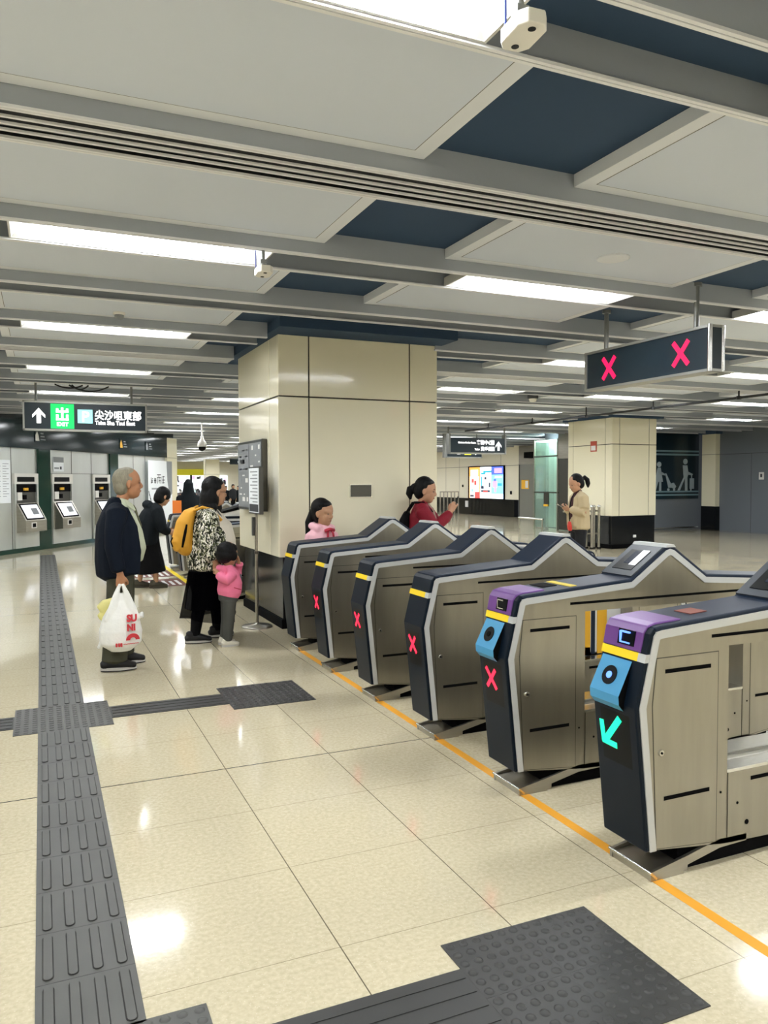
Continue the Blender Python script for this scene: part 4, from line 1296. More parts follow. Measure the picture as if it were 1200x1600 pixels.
def hand(b, wrist, d, palm, s=1.0, curl=0.5, thumb_side=1):
    """wrist point, d = direction to fingertips, palm = direction the palm faces; five separate bent fingers"""
    w = Vector(wrist); d = Vector(d).normalized(); p = Vector(palm); p = (p - d * p.dot(d)).normalized()
    sd = d.cross(p) * thumb_side          # towards the thumb
    def pt(a, c, e): return w + (d * a + sd * c + p * e) * s
    b.tube([pt(-.02, 0, 0), pt(.02, 0, 0), pt(.055, 0, .002), pt(.085, 0, .004)], [(.021 * s, .026 * s), (.022 * s, .033 * s), (.017 * s, .040 * s), (.014 * s, .040 * s)], side=p, n=16)
    for off, L in ((.031, .066), (.0105, .075), (-.0105, .070), (-.031, .055)):
        seg = [L * .45, L * .32, L * .26]
        q = pt(.083, off, .003); ang = 0.0; pts = [pt(.06, off * .9, .002), q]
        for i, L_ in enumerate(seg):
            ang += curl * (1.15, 1.25, .8)[i]
            q = q + (d * cos(ang) + p * sin(ang) + sd * off * .9) * L_ * s
            pts.append(q)
        b.tube(pts, [.0095 * s, .0095 * s, .009 * s, .0082 * s, .007 * s], n=10)
    pts = [pt(.012, .020, .006), pt(.038, .044, .014), pt(.062, .052, .026 + .01 * curl), pt(.085, .048, .034 + .02 * curl)]
    b.tube(pts, [.014 * s, .0125 * s, .011 * s, .008 * s], n=10)

def limb(b, pts, rad, side=(0, 1, 0)):
    b.tube(pts, rad, side)

def foot_blob(b, an, fwd, s):
    a = Vector(an); f = Vector(fwd).normalized()
    b.tube([a + Vector((0, 0, .02)) - f * .03 * s, a - f * .035 * s + Vector((0, 0, -.035 * s)), a + f * .05 * s + Vector((0, 0, -.045 * s)), a + f * .11 * s + Vector((0, 0, -.045 * s))],
           [.032 * s, .030 * s, (.034 * s, .022 * s), (.030 * s, .012 * s)], side=Vector((-f.y, f.x, 0)))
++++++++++
EXERCISE AIM. Go through the listing above and write it all out exactly, leaving out any picture.

THE RESULT.
Continue the Blender Python script for this scene: part 4, from line 1296. More parts follow. Measure the picture as if it were 1200x1600 pixels.
def hand(b, wrist, d, palm, s=1.0, curl=0.5, thumb_side=1):
    """wrist point, d = direction to fingertips, palm = direction the palm faces; five separate bent fingers"""
    w = Vector(wrist); d = Vector(d).normalized(); p = Vector(palm); p = (p - d * p.dot(d)).normalized()
    sd = d.cross(p) * thumb_side          # towards the thumb
    def pt(a, c, e): return w + (d * a + sd * c + p * e) * s
    b.tube([pt(-.02, 0, 0), pt(.02, 0, 0), pt(.055, 0, .002), pt(.085, 0, .004)], [(.021 * s, .026 * s), (.022 * s, .033 * s), (.017 * s, .040 * s), (.014 * s, .040 * s)], side=p, n=16)
    for off, L in ((.031, .066), (.0105, .075), (-.0105, .070), (-.031, .055)):
        seg = [L * .45, L * .32, L * .26]
        q = pt(.083, off, .003); ang = 0.0; pts = [pt(.06, off * .9, .002), q]
        for i, L_ in enumerate(seg):
            ang += curl * (1.15, 1.25, .8)[i]
            q = q + (d * cos(ang) + p * sin(ang) + sd * off * .9) * L_ * s
            pts.append(q)
        b.tube(pts, [.0095 * s, .0095 * s, .009 * s, .0082 * s, .007 * s], n=10)
    pts = [pt(.012, .020, .006), pt(.038, .044, .014), pt(.062, .052, .026 + .01 * curl), pt(.085, .048, .034 + .02 * curl)]
    b.tube(pts, [.014 * s, .0125 * s, .011 * s, .008 * s], n=10)

def limb(b, pts, rad, side=(0, 1, 0)):
    b.tube(pts, rad, side)

def foot_blob(b, an, fwd, s):
    a = Vector(an); f = Vector(fwd).normalized()
    b.tube([a + Vector((0, 0, .02)) - f * .03 * s, a - f * .035 * s + Vector((0, 0, -.035 * s)), a + f * .05 * s + Vector((0, 0, -.045 * s)), a + f * .11 * s + Vector((0, 0, -.045 * s))],
           [.032 * s, .030 * s, (.034 * s, .022 * s), (.030 * s, .012 * s)], side=Vector((-f.y, f.x, 0)))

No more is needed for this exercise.